Terkait dengan korban, UU yang baru ini mengatur perlindungan terhadap korban aksi terorisme secara komprehensif, baik berupa bantuan medis, rehabilitasi psikologis, psikososial, santunan korban meninggal dunia, pemberian restitusi dan kompensasi lainnya. UU ini menegaskan, korban langsung yang berhak mendapatkan perlindungan ini, termasuk korban langsung sebelum UU ini berlaku.

"Sebab, kita ingin semangat perlindungan terhadap warga negara semakin kuat dengan adanya UU Terorisme yang baru ini. Tak terkecuali kepada para korban terorisme sebelum UU ini berlaku."

Adapun terkait pelibatan TNI, kata Fadli, tertuang dalam Pasal 43. UU ini menegaskan bahwa tugas TNI dalam mengatasi terorisme merupakan bagian dari operasi militer selain perang (OMSP). Dan ini merupakan bagian dari pengejawantahan UU TNI pasal 7 ayat 2. Namun, teknisnya bagaimana, hal itu perlu diatur melalui Peraturan Presiden (Perpres).

Maksimal 1 tahun sejak sekarang, Perpres tersebut harus diterbitkan. Ini perlu diperhatikan oleh Presiden, agar pemberantasan terorisme, khususnya pelibatan TNI, bisa punya panduan dan pijakan hukum yang jelas, katanya.

Ia melanjutkan, UU yang baru ini juga sangat memperhatikan konsep HAM. Para terduga teroris harus diperlakukan manusiawi dan tidak direndahkan martabatnya sebagai manusia. Prinsip ini penting dikemukakan agar penegakan HAM sesuai prinsip universal yang selama ini berlaku.

"Prinsipnya, sebagai pembuat UU DPR menginginkan agar kasus terorisme sedapat mungkin sampai ke meja pengadilan, agar penegakan hukum terorisme juga dilakukan melalui jalur hukum. Poin ini penting untuk mencegah munculnya ketidakpercayaan publik terhadap kerja aparat dalam pemberantasan terorisme."
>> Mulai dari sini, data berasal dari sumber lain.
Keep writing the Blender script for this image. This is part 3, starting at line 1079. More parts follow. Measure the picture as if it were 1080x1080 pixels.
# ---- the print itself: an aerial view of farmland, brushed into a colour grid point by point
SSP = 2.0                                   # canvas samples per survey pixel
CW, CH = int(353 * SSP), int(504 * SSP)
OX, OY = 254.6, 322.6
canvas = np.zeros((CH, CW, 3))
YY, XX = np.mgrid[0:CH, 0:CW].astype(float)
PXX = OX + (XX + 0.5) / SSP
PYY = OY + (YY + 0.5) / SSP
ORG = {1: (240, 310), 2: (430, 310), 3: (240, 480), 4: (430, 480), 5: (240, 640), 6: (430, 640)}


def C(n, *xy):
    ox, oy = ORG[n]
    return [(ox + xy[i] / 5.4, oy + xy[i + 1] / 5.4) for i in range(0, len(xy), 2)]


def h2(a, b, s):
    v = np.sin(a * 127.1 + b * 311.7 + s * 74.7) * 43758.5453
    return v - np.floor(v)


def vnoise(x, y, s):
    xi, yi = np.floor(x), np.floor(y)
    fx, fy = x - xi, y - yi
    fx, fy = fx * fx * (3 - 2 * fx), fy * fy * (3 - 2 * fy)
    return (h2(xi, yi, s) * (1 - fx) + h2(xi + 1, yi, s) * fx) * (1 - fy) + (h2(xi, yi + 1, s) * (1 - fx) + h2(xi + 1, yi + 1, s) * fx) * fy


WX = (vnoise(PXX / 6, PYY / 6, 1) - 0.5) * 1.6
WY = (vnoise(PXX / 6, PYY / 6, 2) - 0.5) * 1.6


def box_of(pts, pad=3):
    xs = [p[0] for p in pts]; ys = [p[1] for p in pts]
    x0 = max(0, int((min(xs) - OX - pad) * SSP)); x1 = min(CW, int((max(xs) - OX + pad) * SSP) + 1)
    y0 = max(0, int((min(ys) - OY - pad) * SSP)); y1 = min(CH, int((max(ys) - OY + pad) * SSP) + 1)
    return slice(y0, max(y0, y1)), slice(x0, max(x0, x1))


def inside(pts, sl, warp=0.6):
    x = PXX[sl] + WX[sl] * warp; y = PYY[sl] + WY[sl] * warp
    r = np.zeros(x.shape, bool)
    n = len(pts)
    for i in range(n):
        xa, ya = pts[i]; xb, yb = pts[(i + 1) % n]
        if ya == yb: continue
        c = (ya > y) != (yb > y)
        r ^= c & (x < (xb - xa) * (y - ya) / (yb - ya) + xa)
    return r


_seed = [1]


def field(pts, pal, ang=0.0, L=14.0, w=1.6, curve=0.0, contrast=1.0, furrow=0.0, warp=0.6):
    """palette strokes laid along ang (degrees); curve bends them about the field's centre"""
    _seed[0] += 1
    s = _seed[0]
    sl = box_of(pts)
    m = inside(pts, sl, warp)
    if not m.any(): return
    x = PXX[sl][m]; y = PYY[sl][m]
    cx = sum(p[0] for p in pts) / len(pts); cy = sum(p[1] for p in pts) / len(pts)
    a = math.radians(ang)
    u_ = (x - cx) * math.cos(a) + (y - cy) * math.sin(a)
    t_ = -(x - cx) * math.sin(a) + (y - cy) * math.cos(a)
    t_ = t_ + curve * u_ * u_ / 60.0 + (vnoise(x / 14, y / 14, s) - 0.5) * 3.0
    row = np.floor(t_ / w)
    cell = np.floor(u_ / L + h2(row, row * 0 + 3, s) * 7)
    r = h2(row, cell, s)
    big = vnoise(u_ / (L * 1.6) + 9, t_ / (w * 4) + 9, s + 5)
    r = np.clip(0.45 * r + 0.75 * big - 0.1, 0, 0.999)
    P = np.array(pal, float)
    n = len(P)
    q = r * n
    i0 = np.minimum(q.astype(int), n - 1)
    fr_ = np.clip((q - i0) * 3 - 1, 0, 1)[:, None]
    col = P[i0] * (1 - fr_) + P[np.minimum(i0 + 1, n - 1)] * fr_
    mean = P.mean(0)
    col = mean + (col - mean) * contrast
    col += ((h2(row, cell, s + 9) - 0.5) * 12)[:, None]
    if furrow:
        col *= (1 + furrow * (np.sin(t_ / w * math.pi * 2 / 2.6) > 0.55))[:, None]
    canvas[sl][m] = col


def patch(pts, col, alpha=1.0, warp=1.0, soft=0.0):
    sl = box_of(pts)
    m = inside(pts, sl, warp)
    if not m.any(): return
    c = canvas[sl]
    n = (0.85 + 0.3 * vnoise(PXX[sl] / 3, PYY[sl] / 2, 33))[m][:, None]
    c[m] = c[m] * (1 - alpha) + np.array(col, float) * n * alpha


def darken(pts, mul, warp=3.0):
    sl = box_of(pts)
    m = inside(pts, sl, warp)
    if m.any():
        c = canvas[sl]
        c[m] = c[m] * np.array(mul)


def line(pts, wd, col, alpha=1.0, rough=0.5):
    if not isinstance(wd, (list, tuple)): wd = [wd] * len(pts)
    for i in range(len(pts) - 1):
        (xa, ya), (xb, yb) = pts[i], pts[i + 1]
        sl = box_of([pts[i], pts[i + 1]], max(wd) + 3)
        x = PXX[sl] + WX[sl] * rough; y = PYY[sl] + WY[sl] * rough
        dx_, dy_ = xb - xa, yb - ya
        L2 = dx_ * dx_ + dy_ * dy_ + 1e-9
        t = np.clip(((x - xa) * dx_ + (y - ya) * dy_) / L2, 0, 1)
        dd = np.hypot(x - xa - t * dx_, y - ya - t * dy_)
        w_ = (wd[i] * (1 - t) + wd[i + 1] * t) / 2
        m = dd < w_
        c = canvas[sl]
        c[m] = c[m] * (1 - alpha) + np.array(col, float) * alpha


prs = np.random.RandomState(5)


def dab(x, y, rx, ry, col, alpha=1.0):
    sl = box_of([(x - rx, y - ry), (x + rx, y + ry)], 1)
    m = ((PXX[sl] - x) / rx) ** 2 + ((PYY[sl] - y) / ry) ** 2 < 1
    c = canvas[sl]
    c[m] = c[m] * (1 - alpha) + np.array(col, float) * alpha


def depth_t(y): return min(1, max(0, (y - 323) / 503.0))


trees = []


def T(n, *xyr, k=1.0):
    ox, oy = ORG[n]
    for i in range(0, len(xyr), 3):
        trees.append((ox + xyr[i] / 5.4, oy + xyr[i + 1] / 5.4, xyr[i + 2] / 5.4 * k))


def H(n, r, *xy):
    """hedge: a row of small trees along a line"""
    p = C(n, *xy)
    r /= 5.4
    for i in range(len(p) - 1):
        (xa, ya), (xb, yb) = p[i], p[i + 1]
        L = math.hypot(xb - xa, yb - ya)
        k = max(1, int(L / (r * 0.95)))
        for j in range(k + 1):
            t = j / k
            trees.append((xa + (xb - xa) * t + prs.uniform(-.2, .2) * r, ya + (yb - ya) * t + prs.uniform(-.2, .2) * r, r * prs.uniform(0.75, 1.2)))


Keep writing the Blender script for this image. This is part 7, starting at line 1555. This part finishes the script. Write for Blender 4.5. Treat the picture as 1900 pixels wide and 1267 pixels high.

"Tujuan utama adanya UU Terorisme adalah untuk memberikan perlindungan terhadap warga negara. Ini terefleksi dari definisi terorisme dalam UU baru ini. Sesuai hasil rapat terakhir, DPR dengan pemerintah sepakat untuk menggunakan definisi terorisme alternatif 2. Yakni pendefinisian terorisme yang mencantumkan motif politik, ideologi, atau ancaman terhadap keamanan. Sehingga, ada lima unsur yang terdapat dalam definisi terorisme, yaitu adanya penggunaan kekerasan, menimbulkan teror yang luas, menimbulkan korban, merusak objek vital yang strategis, dan ada motif serta tujuan politik atau ancaman keamanan.”

Dengan definisi ini, jelasnya, maka terorisme memiliki pembeda dengan tindak pidana biasa. Selain itu, dengan definisi tersebut, tindakan salah tangkap juga dapat dihindari. Jadi, aparat keamanan memiliki landasan yang lebih jelas dalam penanganan di lapangan.